Arts and Design

New Museum employees vote to strike if no agreement is reached with management




A demonstration in June outside the New Museum’s summer exhibitions opening reception called attention to union negotiations
Courtesy of the New Museum Union

Members of the union that has represented employees of the New Museum in New York since January have voted overwhelmingly to strike if an agreement is not reached with the institution on a new contract, the union chapter announced today.

The New Museum Union (NewMuU of UAW Local 2110) has been immersed in negotiations with the museum for months on issues like pay and health benefits. Union representatives expect to continue talks all day today and possibly over the weekend, the local says, and eventually plan to set a strike deadline if no progress is made.

The vote on Thursday night on a potential strike was 69 in favour and 3 opposed, said Dana Kopel, a senior editor and publications coordinator at the museum who is a member of the union’s bargaining committee. Overall, 87 employees in professional and technical staff positions are represented by the union, she says.

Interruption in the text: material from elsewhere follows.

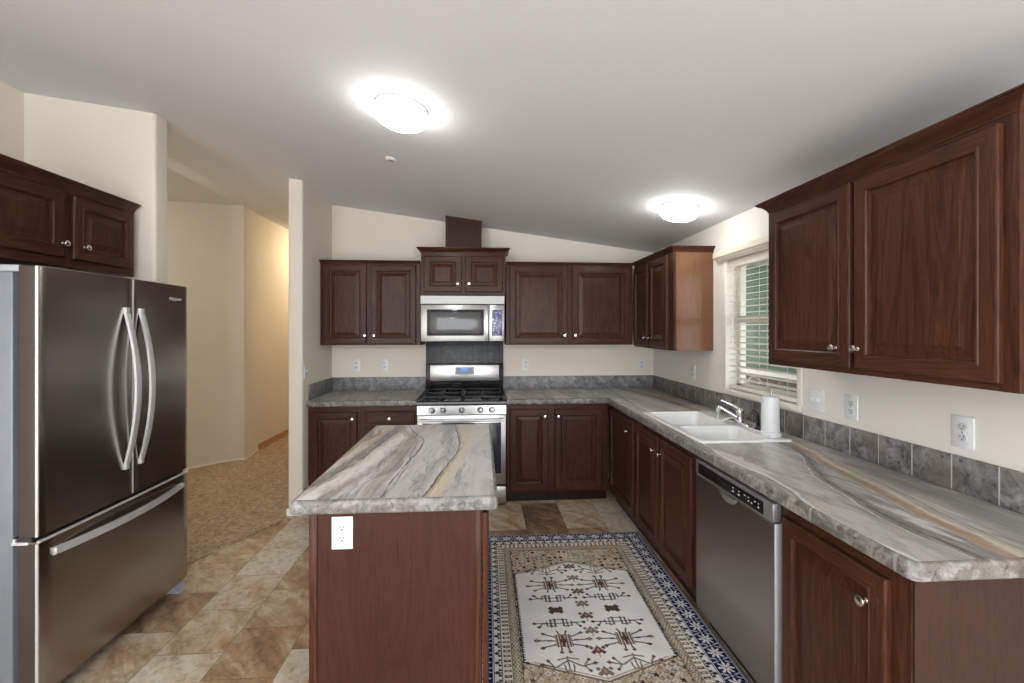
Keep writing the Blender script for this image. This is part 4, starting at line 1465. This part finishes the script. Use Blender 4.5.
for y in (FY0 + .01, FY1 - .075):
    bm = NB()
    loft(bm, [[(-1.86, y, 0), (-1.735, y, 0), (-1.735, y + .065, 0), (-1.86, y + .065, 0)], [(-1.86, y, .055), (-1.765, y, .055), (-1.765, y + .065, .055), (-1.86, y + .065, .055)]])
    obj('front_foot', bm, M['grey'], rf)
bm = NB()
box(bm, (-1.87, FY0 + .08, .012), (-1.80, FY1 - .08, .058))
obj('toe_grille', bm, M['rubber'], rf)
M['logo'] = plain('silver_lettering', (.75, .74, .72), .35, .6)
fl_ = Frame((0, 0, 0), (0, 1, 0), (1, 0, 0))
obj('lettering', text_mesh('Whirlpool', .024, fl_, 2.612, 1.690, facex(2.612) + .0012, shear=.2), M['logo'], rd, label='small silver brand lettering')
bm = NB()
sw = [(facex(2.57) + .002, 2.575 + .075 * k / 12, 1.690 - .010 * math.sin(math.pi * k / 12) + .012 * k / 12 - .006) for k in range(13)]
tube(bm, sw, .0008, 6)
obj('emblem_swoosh', bm, M['logo'], rd)

# ------------------------------------------------------------------ ceiling fixtures
SLOPE = math.atan(.133)
nd = Vector((-math.sin(SLOPE), 0, -math.cos(SLOPE)))
def ceiling_lamp(x, y, label, dome_mat, group=None, r=.130):
    c = Vector((x, y, ceil_top(x, y)))
    t = thing('ceiling_lamp', label, 'ceiling lamp', tuple(c), group)
    bm = NB()
    k = r / .13
    lathe(bm, c, nd, [(.118 * k, .0), (.126 * k, .002), (.128 * k, .016), (.124 * k, .020), (.06 * k, .020)], 40)
    obj('mounting_pan', bm, M['white'], t, angle=50)
    bm = NB()
    lathe(bm, c, nd, [(.112 * k, .020 * k), (.118 * k, .026 * k), (.1245 * k, .036 * k), (.126 * k, .046 * k), (.122 * k, .058 * k), (.110 * k, .072 * k), (.090 * k, .083 * k), (.062 * k, .090 * k), (.032 * k, .094 * k), (.002, .095 * k)], 48)
    obj('glass_dome', bm, dome_mat, t, angle=60, label='lit frosted glass dome')
    return t
ceiling_lamp(-0.390, 2.175, 'lit white dome ceiling lamp nearest the camera over the island', M['dome'])
ceiling_lamp(1.360, 2.945, 'lit white dome ceiling lamp near the sink window', M['dome'])
ceiling_lamp(-2.19, 6.75, 'lit warm dome lamp on the hallway ceiling', M['hall_dome'])
ceiling_lamp(-3.55, 3.75, 'added unseen fill lamp on the ceiling beyond the refrigerator wall', M['fill_white'])  # out of view, added to brighten the angled hall wall
ceiling_lamp(-0.9, -1.0, 'added unseen fill lamp on the ceiling behind the camera', M['dome'])  # out of view, added as extra fill from behind the camera
sd = thing('fire_sprinkler_cap', 'small flat white cap on the ceiling beyond the near lamp', 'ceiling cap', (-.589, 2.901, ceil_top(-.589, 2.9)))
bm = NB()
lathe(bm, (-.589, 2.901, ceil_top(-.589, 2.9)), nd, [(.036, -.001), (.036, .004), (.030, .008), (.002, .009)], 24)
obj('cap', bm, M['trim'], sd)
bm = NB()
lathe(bm, (-.589, 2.901, ceil_top(-.589, 2.9)), nd, [(.020, .008), (.019, .012), (.002, .0125)], 20)
obj('cap_centre', bm, M['grey'], sd)

# ------------------------------------------------------------------ rug
def build_rug():
    W, L = 1.220, 1.78
    X0, YF = -0.052, 3.238              # far left corner
    step = .0036
    nx, ny = int(W / step) + 1, int(L / step) + 1
    a = np.linspace(0, W, nx)[None, :].repeat(ny, 0)
    b = np.linspace(0, L, ny)[:, None].repeat(nx, 1)
    col = np.zeros((ny, nx, 3))
    NAVY, WHITE, CREAM, TAN = np.array((.010, .016, .085)), np.array((.74, .725, .71)), np.array((.66, .60, .51)), np.array((.45, .355, .25))
    DARK, BROWN, GREY, BLACK = np.array((.035, .028, .032)), np.array((.13, .065, .048)), np.array((.33, .32, .31)), np.array((.02, .018, .022))
    rng = np.random.RandomState(3)
    ea, eb = np.minimum(a, W - a), np.minimum(b, L - b)
    e = np.minimum(ea, eb)
    alongb = ea < eb                     # on a long side
    s = np.where(alongb, b, a)           # distance along the border
    tot = np.where(alongb, L, W)
    def put(mask, c):
        col[mask] = c
    put(e >= 0, GREY)
    # thin speckled outer selvage
    put((e < .018) & ((np.floor(s / .012) + np.floor(e / .006)) % 2 == 0), np.array((.16, .15, .15)))
    put(e < .004, DARK)
    # navy band with white star flowers
    n0, n1 = .018, .118
    band = (e >= n0) & (e < n1)
    put(band, NAVY)
    per = .092
    ph = (s / per) % 1.0 - .5
    cx = ph * per
    cy = e - (n0 + n1) / 2
    rr = np.hypot(cx, cy)
    th = np.arctan2(cy, cx + 1e-9)
    star = (rr < .008 + .030 * np.abs(np.cos(4 * th)) ** 1.6) & (rr > .005)
    put(band & star, WHITE)
    ph2 = ((s + per / 2) / per) % 1.0 - .5
    vx = ph2 * per
    leaf = ((np.abs(np.abs(vx) - np.abs(cy) * .35) < .0032) & (np.abs(cy) > .014) & (np.abs(cy) < .042)) | (np.abs(vx) + np.abs(cy) < .007)
    put(band & leaf & ~star, np.array((.56, .57, .60)))
    put(band & ((np.abs(e - n0 - .004) < .002) | (np.abs(e - n1 + .004) < .0018)), WHITE)
    # cream guard with small dark flowers
    g0, g1 = .118, .158
    band = (e >= g0) & (e < g1)
    put(band, WHITE)
    per = .058
    cx = ((s / per) % 1.0 - .5) * per
    cy = e - (g0 + g1) / 2
    flo = (np.hypot(cx, cy + .004) < .0095) | (np.hypot(np.abs(cx) - .015, cy - .007) < .0075) | ((np.abs(cx) < .003) & (np.abs(cy) < .016))
    put(band & flo, DARK)
    put(band & ((e < g0 + .003) | (e > g1 - .004)), BLACK)
    # ladder stripe
    l0, l1 = .158, .203
    band = (e >= l0) & (e < l1)
    put(band, CREAM * 1.08)
    per = .030
    cx = (s / per) % 1.0
    put(band & (cx < .45) & (e > l0 + .007) & (e < l1 - .007), DARK)
    put(band & (np.abs(cx - .22) < .07) & (np.abs(e - (l0 + l1) / 2) < .010), CREAM)
    put(band & (e > l1 - .004), BLACK)
    # tan stripe with lozenges
    t0, t1 = .203, .246
    band = (e >= t0) & (e < t1)
    put(band, TAN * 1.05)
    per = .026
    cx = np.abs((s / per) % 1.0 - .5) * per
    cy = np.abs(e - (t0 + t1) / 2)
    put(band & (cx + cy < .012), CREAM)
    put(band & (cx + cy < .006), BROWN)
    put(band & (np.abs(cx + cy - .017) < .0022), DARK)
    put(band & (e > t1 - .004), BLACK)
    # field: spandrels tan, medallion white
    f0 = .246
    inside = e >= f0
    put(inside, TAN)
    u = a - W / 2
    v = b - L / 2
    hx, hy, pk = W / 2 - f0 - .008, .362, .130
    hexd = np.minimum(hx - np.abs(u), hy + pk * (1 - np.abs(u) / hx) - np.abs(v))
    # spandrel blossoms
    sp = inside & (hexd < -.004)
    un = rng.rand(60, 60)
    cs = .036
    iu, iv = np.floor((u + 2) / cs).astype(int), np.floor((v + 2) / cs).astype(int)
    fu, fv = ((u + 2) / cs) % 1 - .5, ((v + 2) / cs) % 1 - .5
    r5 = np.hypot(fu, fv)
    t5 = np.arctan2(fv, fu)
    key = un[iu % 60, iv % 60]
    put(sp & (key > .55), np.array((.56, .47, .355)))
    put(sp & (key < .12), np.array((.27, .235, .20)))
    vine = np.abs(np.sin(u * 62 + 2.2 * np.sin(v * 41)) + .6 * np.sin(v * 75 + u * 20)) < .16
    put(sp & vine, np.array((.17, .125, .095)))
    put(sp & (r5 < .22 + .24 * np.abs(np.cos(2 * t5)) ** 2) & (key < .34), CREAM)
    put(sp & (r5 < .20 + .22 * np.abs(np.cos(2.5 * t5)) ** 2) & (key > .70), BROWN)
    put(sp & (r5 < .15 + .28 * np.abs(np.sin(2 * t5)) ** 3) & (key > .88), DARK)
    put(sp & (r5 < .10), DARK)
    med = inside & (hexd >= -.004)
    put(med, WHITE)
    # stepped dark outline of the medallion
    tooth = .004 + .006 * (((s if False else (b / .016)) % 1.0) < .5)
    put(med & (hexd < tooth) & (np.abs(u) > hx - .03), DARK)
    put(med & (hexd < .006) & (np.abs(u) <= hx - .03), np.array((.16, .12, .09)))
    put(med & (hexd >= .012) & (hexd < .020) & (np.abs(v) > hy) , np.array((.42, .34, .25)))
    # two columns of branching blossoms with little blossoms between
    def seg(px, py, x0, y0, x1, y1, w):
        dx, dy = x1 - x0, y1 - y0
        t_ = np.clip(((px - x0) * dx + (py - y0) * dy) / (dx * dx + dy * dy), 0, 1)
        return np.hypot(px - x0 - t_ * dx, py - y0 - t_ * dy) < w
    def dia(px, py, x0, y0, r1, r2=None):
        return np.abs(px - x0) / r1 + np.abs(py - y0) / (r2 or r1) < 1
    LB, DB = np.array((.36, .25, .18)), np.array((.085, .052, .044))
    for sx in (-1, 1):
        for iy, vy in enumerate((-.372, -.232, -.098, .0, .098, .232, .372)):
            px, py = np.abs(u - sx * .152) / 1.2, (v - vy) / 1.2
            if iy == 3:
                m = dia(px, py, 0, 0, .034, .020) | dia(px, py, .020, .012, .016) | dia(px, py, .020, -.012, .016)
                put(med & m, DB)
                continue
            flip = 1 if iy > 3 else -1
            q = py * flip
            if iy in (1, 5):             # full blossom
                body = (px < .034) & (np.abs(q) < .036)
                stripes = body & ((px / .011) % 1.0 < .55)
                put(med & body, np.array((.50, .44, .38)))
                put(med & stripes, BROWN)
                put(med & dia(px, q, 0, .0, .013, .030), DB)
                arms = seg(px, q, .034, .0, .100, -.004, .0036) | seg(px, q, .034, .022, .080, .034, .0034) | seg(px, q, .034, -.022, .072, -.038, .0034) | seg(px, q, .012, .036, .016, .060, .0034) | seg(px, q, .012, -.036, .020, -.058, .0034)
                put(med & arms, DB)
                put(med & (dia(px, q, .108, -.004, .014, .011) | dia(px, q, .088, .038, .012, .010) | dia(px, q, .079, -.043, .011, .009) | dia(px, q, .017, .064, .010, .009)), BROWN)
                put(med & dia(px, q, .108, -.004, .006), LB)
            elif iy in (2, 4):           # lattice branch
                arms = seg(px, q, .0, .008, .100, .004, .0034) | seg(px, q, .018, -.022, .018, .026, .0034) | seg(px, q, .036, -.018, .036, .030, .0034) | seg(px, q, .052, -.006, .052, .022, .0034) | seg(px, q, .018, .026, .05, .022, .0030) | seg(px, q, .0, -.016, .036, -.018, .0032) | seg(px, q, .07, .005, .084, .024, .0032)
                put(med & arms, np.array((.12, .105, .10)))
                put(med & (dia(px, q, .106, .004, .013, .010) | dia(px, q, .088, .028, .010, .009)), DB)
            else:                        # end spray
                arms = seg(px, q, .0, -.03, .0, .04, .003) | seg(px, q, .0, -.01, .05, .022, .0034) | seg(px, q, .05, .022, .094, .010, .0034) | seg(px, q, .0, -.024, .040, -.014, .0032) | seg(px, q, .056, .020, .070, .040, .0032) | seg(px, q, .018, .012, .014, .046, .0030) | seg(px, q, .060, .014, .074, -.006, .0030)
                put(med & arms, np.array((.15, .12, .105)))
                put(med & (dia(px, q, .100, .008, .012, .010) | dia(px, q, .074, .045, .010, .009) | dia(px, q, .078, -.011, .009)), BROWN)
                put(med & dia(px, q, 0, .044, .012), LB)
    for iy, vy in enumerate((-.432, -.302, -.165, -.05, .05, .165, .302, .432)):
        px, py = np.abs(u) / 1.15, (v - vy) / 1.15
        c_ = (BROWN, np.array((.20, .15, .12)))[iy % 2]
        put(med & (dia(px, py, 0, .0, .020, .026) | dia(px, py, .020, .012, .013) | dia(px, py, .024, -.012, .011)), c_)
        put(med & (dia(px, py, 0, .0, .007, .012)), LB)
        put(med & seg(px, py, 0, .02, .0, .040, .002), c_)
    # wool variation
    n1_ = rng.rand(ny // 24 + 2, nx // 24 + 2)
    gy, gx = np.linspace(0, n1_.shape[0] - 1.01, ny), np.linspace(0, n1_.shape[1] - 1.01, nx)
    y0_, x0_ = gy.astype(int), gx.astype(int)
    fy_, fx_ = (gy - y0_)[:, None], (gx - x0_)[None, :]
    g = lambda dy, dx: n1_[np.ix_(y0_ + dy, x0_ + dx)]
    sm = g(0, 0) * (1 - fy_) * (1 - fx_) + g(0, 1) * (1 - fy_) * fx_ + g(1, 0) * fy_ * (1 - fx_) + g(1, 1) * fy_ * fx_
    col *= (.86 + .22 * sm + .10 * (rng.rand(ny, nx) - .5))[..., None]
    col = np.clip(col, 0, 1)
    th = .009
    top = np.stack([a, -b, np.full_like(a, th)], -1)
    edge_drop = np.minimum(1, e / .008)
    top[..., 2] = th * (.35 + .65 * edge_drop)
    verts = top.reshape(-1, 3)
    ii = np.arange(nx * ny).reshape(ny, nx)
    quads = np.stack([ii[:-1, :-1], ii[1:, :-1], ii[1:, 1:], ii[:-1, 1:]], -1).reshape(-1, 4)
    # skirt down to the floor
    loop = np.concatenate([ii[0, :], ii[1:, -1], ii[-1, -2::-1], ii[-2:0:-1, 0]])
    low = verts[loop].copy(); low[:, 2] = 0
    base = len(verts)
    verts = np.concatenate([verts, low])
    k = len(loop)
    nxt = (np.arange(k) + 1) % k
    skirt = np.stack([loop, loop[nxt], base + nxt, base + np.arange(k)], -1)
    faces = np.concatenate([quads, skirt])
    cols = np.concatenate([col.reshape(-1, 3), col.reshape(-1, 3)[loop]])
    me = bpy.data.meshes.new('area_rug')
    me.vertices.add(len(verts)); me.vertices.foreach_set('co', verts.ravel())
    me.loops.add(faces.size); me.loops.foreach_set('vertex_index', faces.ravel().astype(np.int32))
    me.polygons.add(len(faces)); me.polygons.foreach_set('loop_start', np.arange(0, faces.size, 4, dtype=np.int32))
    me.update(calc_edges=True)
    ca = me.color_attributes.new('weave', 'FLOAT_COLOR', 'POINT')
    ca.data.foreach_set('color', np.concatenate([cols, np.ones((len(cols), 1))], 1).ravel())
    me.materials.append(M['rug'])
    o = bpy.data.objects.new('area_rug', me)
    COL.objects.link(o)
    o.location = (X0, YF, 0.0005)
    o.rotation_euler = (0, 0, R(-0.6))
    tag(o, 'navy bordered patterned area rug on the floor between island and dishwasher', 'rug')
build_rug()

The museum had no immediate comment on the union’s statement.

Negotiators representing the New Museum have been “quite hostile” from the start, Kopel said in an interview. “The museum has been really resistant.” The union chapter has cited management’s decision to hire an anti-union consulting firm, Adams Nash Haskell & Sheridan, to guide it through labour negotiations before the union was formed.

One goal of the union is to see a minimum wage of $51,000 set for full-time employees, Kopel says. She says the lowest salary level for full-time workers is currently just under $40,000.

Union members have contended that salary levels are unseemly in light of “disproportionately high” executive salaries and the museum’s current $89m capital campaign to finance an expansion designed by the star architect Rem Koolhaas. The drive for higher pay also comes amid a growing conversation about chronically low salaries for rank and file employees in the art world.

“I think we want to stay hopeful and reach an agreement,” Kopel says. “A strike is the last resort. We’re willing to be here as long as it takes.”

Elsewhere on the museum labour front, workers at the fine art storage company UOVO announced today that they are organising a union with Teamsters Local 814, a New York union for professional movers and art handlers. The handlers serve art institutions including the Metropolitan Museum of Art and the Rubin Museum of Art.